Legends about the Moon

Blue Moon Legends And Myths

There are legends about the Moon in every culture, but one legend in particular is very mysterious. For example, have you ever wondered what a ‘Blue Moon’ Is? Blue Moon legends abound, and have been mentioned in many songs, but what exactly is a ‘Blue Moon?’

The older definition of Blue Moon is for an extra full moon that occurs in a quarter of the year, which would normally have three full moons, but sometimes has four. Oddly, it is the third full moon in a season that has four which is counted as the “extra” full moon and named a blue moon. In some folklore, there are legends that when there is a blue moon, it has a face and talks to anything caught in its moonlight.

So a “Blue Moon” is said to occur when there is an extra full moon in a particular quarter which would usually only have three. However, confusingly, it is the third of these moons in the season that has four which is the one named “Blue Moon” and this is the one that counts as the extra one. Down through the ages, this has been noted in folklore as a mysterious and spooky event and so there are many tall tales associated with it including werewolves, moonlight madness and moons made of green cheese. Anyone who allowed the moon’s blue light to fall upon their face at this time was said to turn mad.

I wrote one of my own.

On the horizon, between the gnarled oak tree trunks of the ancient copse on the hill, the first silvery light revealed itself. Silently shivering with dread in the twilight, the ancient people fell first to their knees, then onto their faces, pressing their eyes into the dewy evening grass to protect them from what the shaman had told them was to be a Blue Moon.
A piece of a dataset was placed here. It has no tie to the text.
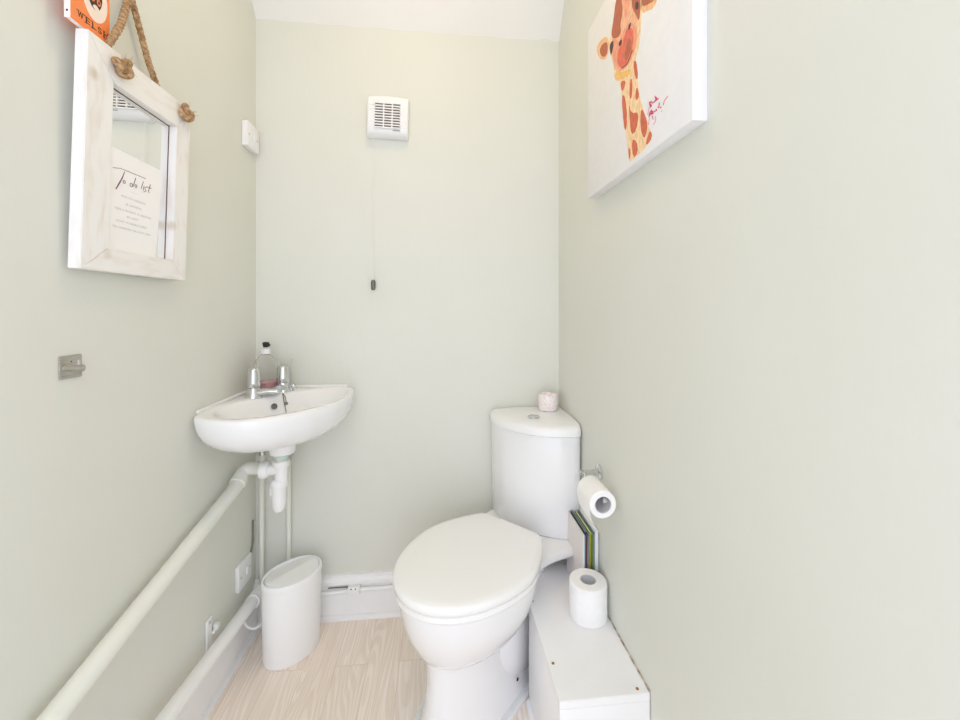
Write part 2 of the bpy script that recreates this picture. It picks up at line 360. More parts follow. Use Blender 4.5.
def roll(name, label, base, axis, r, length, ri=.0205):
    t = thing(name, label, 'toilet roll', base)
    lathe('paper', [(ri + .001, 0), (r - .003, 0), (r, .003), (r, length - .003), (r - .003, length), (ri + .001, length), (ri + .001, 0)], base, 'paper', t, axis, 48, cap=False)
    lathe('cardboard_tube', [(ri + .0008, .001), (ri + .0008, length - .001), (ri - .0006, length - .001), (ri - .0006, .001), (ri + .0008, .001)], base, 'tube', t, axis, 32, cap=False)
    return t
roll('toilet_roll', 'full white toilet roll standing upright on the white boxing', (.400, 1.052, zt + .0005), (0, 0, 1), .050, .098)
hx, hz = .402, .627
hr = roll('toilet_roll', 'part used toilet roll hanging on the chrome holder on the right wall', (hx, .955, hz), (0, 1, 0), .0345, .095)
bm = bmesh.new()
prof = [(hx - .0343, hz + .004), (hx - .0347, hz - .012), (hx - .032, hz - .03), (hx - .026, hz - .045), (hx - .017, hz - .06), (hx - .006, hz - .073)]
loft(bm, [[(x, y, z) for x, z in prof] + [(x + .0007, y, z - .0003) for x, z in prof[::-1]] for y in (.956, 1.049)]); build('loose_sheet', bm, 'paper', hr)
th = thing('toilet_roll_holder', 'chrome toilet roll holder fixed to the right wall behind the cistern edge', 'toilet roll holder', (XR, 1.104, .647))
lathe('wall_plate', [(.021, 0), (.021, .004), (.018, .007), (.009, .009), (.008, .02)], (XR - .0005, 1.104, .647), 'chrome', th, (-1, 0, 0))
tube('arm', [(XR - .015, 1.104, .647), (hx - .002, 1.104, .647)], .0065, 'chrome', th)
lathe('arm_cap', [(.008, 0), (.009, .002), (.009, .006), (.006, .009)], (hx - .002, 1.104, .647), 'chrome', th, (-1, 0, 0), 20)
tube('spindle', bend([(hx + .006, 1.104, .647), (hx + .004, 1.08, .6405), (hx + .001, 1.06, .6405), (hx + .001, .947, .6405)], .012), .005, 'chrome', th)

# booklets leaning beside the roll
cols = [('E8E1DE', .0030, .192, .147), ('A9C6CE', .0035, .186, .146), ('3B4A52', .0040, .195, .148), ('A76F74', .0028, .184, .143), ('5F8F95', .0034, .190, .147), ('9AA02E', .0062, .193, .148), ('74804A', .0040, .188, .146), ('5E8FA0', .0030, .192, .149), ('E9E7EA', .0110, .194, .148)]
labels = ['pinkish white booklet nearest the cistern in the upright row by the wall', 'pale blue booklet second from the cistern in the upright row', 'dark slate booklet third from the cistern in the upright row', 'dusty pink thin booklet between the slate and teal ones', 'teal booklet beside the lime green booklet in the upright row', 'lime green booklet in the middle of the upright row', 'olive green booklet on the wall side of the lime green one', 'blue booklet against the thick white booklet near the wall', 'thick white booklet at the wall end of the upright row']
x = .4045
for i, ((c, w, h, d), lb) in enumerate(zip(cols, labels)):
    M['bk%d' % i] = mat('booklet cover', c, .4)
    r = thing('booklet', lb, 'booklet', (x + w / 2, 1.17, zt), 'booklets standing by the right wall')
    bm = bmesh.new(); y0 = 1.103 + .003 * (i % 3)
    xx = x + w * .96; q = w * .17
    add_poly(bm, [(x, y0 + d, zt + .001), (x, y0, zt + .001), (xx, y0, zt + .001), (xx, y0 + d, zt + .001), (xx - q, y0 + d, zt + .001), (xx - q, y0 + .0007, zt + .001), (x + q, y0 + .0007, zt + .001), (x + q, y0 + d, zt + .001)], (0, 0, h - .001))
    build('cover', bm, 'bk%d' % i, r)
    box('pages', (x + w * .17, y0 + .001, zt + .002), (x + w * .79, y0 + d - .001, zt + h - .002), 'card', r, bev=0)
    x += w + .0009

# ------------------------------------------------------------------ corner basin: u along the back wall, v along the left wall
KU, KV = .955, 1.05                                                # the basin is a touch longer along the left wall
def UV(u, v, z): return Vector((XL + u * KU, YB - v * KV, z))
def TSb(t, s, z): return UV((t + s) * D2, (t - s) * D2, z)          # s > 0 towards the back wall end
basin = thing('wash_basin', 'small white corner wash basin hung in the left hand corner', 'basin', UV(.17, .17, .655))
A = math.radians
RA = [(0, .352), (4, .364), (9, .376), (16, .391), (24, .407), (33, .421), (45, .430), (57, .437), (66, .438), (74, .425), (81, .402), (86, .380), (90, .362)]
outline = [(.003, .003)]
for a, r in RA: outline.append((max(.003, r * math.cos(A(a))), max(.003, r * math.sin(A(a)))))
NB = 120; CT = .255
def hit(th):
    """distance from the bowl centre (t=CT,s=0) to the outline in direction th (0 = away from the corner)"""
    o = Vector((CT * D2, CT * D2)); c, s = math.cos(th), math.sin(th); d = Vector(((c + s) * D2, (c - s) * D2)); best = 9
    for i in range(len(outline)):
        p = Vector(outline[i]); e = Vector(outline[(i + 1) % len(outline)]) - p
        den = d.x * e.y - d.y * e.x
        if abs(den) < 1e-9: continue
        w = p - o; k = (w.x * e.y - w.y * e.x) / den; q = (w.x * d.y - w.y * d.x) / den
        if k > 0 and -1e-6 <= q <= 1 + 1e-6: best = min(best, k)
    return best
Rout = [hit(2 * PI * k / NB) for k in range(NB)]
for _ in range(2): Rout = [Rout[k] if abs(2 * PI * k / NB - PI) < 1.0 else (Rout[k - 1] + 2 * Rout[k] + Rout[(k + 1) % NB]) / 4 for k in range(NB)]
def Rin(th, tc, af, ab, w):
    c, s = math.cos(th), math.sin(th); t0 = tc - CT
    best = 0
    for i in range(1, 140):                                       # grow until leaving the bowl mouth
        r = i * .003; t = r * c - t0; ss = r * s
        if abs(t / (af if t > 0 else ab)) ** 2.4 + abs(ss / w) ** 2.4 < 1: best = r
    return best
def bring(f, z):
    dip = max(0, min(1, (z - .74) / .08))                         # the rim falls slightly towards the front
    return [TSb(CT + f[k] * math.cos(2 * PI * k / NB), f[k] * math.sin(2 * PI * k / NB), z - dip * .0065 * max(-.3, min(1, f[k] * math.cos(2 * PI * k / NB) / .17))) for k in range(NB)]
def smooth(f):
    for _ in range(3): f = [(f[k - 1] + 2 * f[k] + f[(k + 1) % NB]) / 4 for k in range(NB)]
    return f
mouth = smooth([min(Rin(2 * PI * k / NB, .285, .115, .105, .205), Rout[k] - .020) for k in range(NB)])
low = smooth([Rin(2 * PI * k / NB, .280, .085, .072, .155) for k in range(NB)])
def mixr(a, b, q, off=0): return [x * (1 - q) + y * q + off for x, y in zip(a, b)]
ZR = .832
def under(k, z, lean=0):
    out = []
    for i in range(NB):
        th = 2 * PI * i / NB; p = bring([r * k for r in Rout], z)[i] if False else None
    f = [r * k for r in Rout]; R = bring(f, z)
    return [p + Vector((-lean * D2, lean * D2, 0)) for p in R]
bm = bmesh.new()
loft(bm, [under(.10, .7045), under(.30, .706), under(.55, .712), under(.72, .723), under(.84, .740), under(.925, .762), under(.97, .785), under(.992, .805), under(1.0, .818),
          bring(mixr(Rout, mouth, .02), .826), bring(mixr(Rout, mouth, .10), .8310), bring(mixr(Rout, mouth, .30), ZR), bring(mixr(Rout, mouth, .80), ZR - .0012), bring(mouth, ZR - .005),
          bring(mixr(mouth, low, .10), ZR - .011), bring(mixr(mouth, low, .5), ZR - .028), bring(mixr(mouth, low, .85), ZR - .052), bring(low, ZR - .066), bring([r * .78 for r in low], ZR - .074), bring([r * .4 for r in low], ZR - .078), bring([.012] * NB, ZR - .080)])
bowl = build('bowl', bm, 'ceramic', basin, 60)
lathe('waste_boss', [(.046, .06), (.043, .045), (.040, .03), (.039, .012), (.037, .003), (.031, 0)], UV(.166, .172, .657), 'ceramic', basin)
tube('wall_sealant', bend([UV(.005, .335, .834), UV(.005, .005, .836), UV(.335, .005, .834)], .012), .0055, 'gloss', basin, 10)
OV = TSb(.203, -.016, .802)
lathe('overflow', [(.0095, 0), (.0095, .0018), (.0075, .0022), (.0068, .001), (.0005, .0008)], OV, 'darkmetal', basin, TSb(1, .06, .42) - TSb(0, 0, 0), 24)
lathe('drain', [(.020, 0), (.021, .002), (.015, .003), (.013, .001)], TSb(.255, 0, ZR - .080), 'chrome', basin, n=24)

def tap(label, u, v, d, h, lever):
    t = thing('basin_tap', label, 'tap', UV(u, v, ZR)); p = t.location; d = Vector(d).normalized()
    lathe('base', [(.025, -.0015), (.025, .004), (.022, .010), (.0195, .022), (.018, .031)], p, 'chrome', t)
    bm = bmesh.new(); a = p + Vector((0, 0, .014)); side = d.cross(Vector((0, 0, 1)))
    rings = []
    for q, w, hh, z in ((-.004, .017, .012, 0), (.02, .0155, .0115, .002), (.045, .013, .0095, .004), (.065, .0125, .0085, .003), (.076, .012, .008, 0), (.080, .008, .005, -.002)):
        rings.append([a + d * q + side * w * math.cos(2 * PI * k / 20) + Vector((0, 0, z + hh * math.sin(2 * PI * k / 20))) for k in range(20)])
    loft(bm, rings); build('spout', bm, 'chrome', t, 60)
    hd = lathe('handle', [(.016, .031), (.0205, .0325), (.0212, .036), (.0185, h - .008), (.0172, h - .003), (.0145, h), (.004, h + .001)], p, 'chrome', t)
    if lever:
        bm = bmesh.new(); q = p + Vector((.006, 0, h - .004))
        loft(bm, [[q + Vector((.0 + a * .022, w * math.cos(2 * PI * k / 12), a * .020 + .004 * (a > .8) + .0035 * math.sin(2 * PI * k / 12))) for k in range(12)] for a, w in ((0, .007), (.5, .0065), (1, .0055))])
        build('lever', bm, 'chrome', hd)
    return t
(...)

Silently, minute by minute, the giant milky disc floated upward, til the point where the perfect circle of the top half of its orb cleared the brooding treeline, The low guttural incantations of the shaman intoned through hollow cloud, narrating the moon’s progress all the while to the prostrated people, and exhorting them not to look up lest the eerie blue moonlight fall upon their faces and strike their eyes. They would be made mad he reminded them, or coarse hairs would sprout from their arms, noses and faces as they shape-shifted into wolves like their kinsmen up above them on the moors – those who, even now, could be heard howling and echoing sporadically in the far distance.

As he watched it glide, resplendent , into its triumphant place high in the violet heavens, the disc did indeed, chanted the druid, glow with a luminous blue-diamond aura. Giant moths that had been beating their wings fast and furious in the honeysuckle-scented dusky air, fell away as he extinguished his light. Unable to control their sense of foreboding, a few of the older women suppressed groans at the extinguishing of the flame. However, the moon was shining as bright as day and their companions soon elbowed them sharply in the ribs for bringing down a hex upon them all by breaking the sacred silence. A cloud-like hush descended upon their prostrate bodies as the druid inspected the surface of the giant, glowing icy disc, scanning it for what felt to them all like an eternity, for portents.

All would be be well, the druid sang at last. The runes of bad omen were not visible when the moon was blue – the harvest would be spared and the hay could be safely gathered in.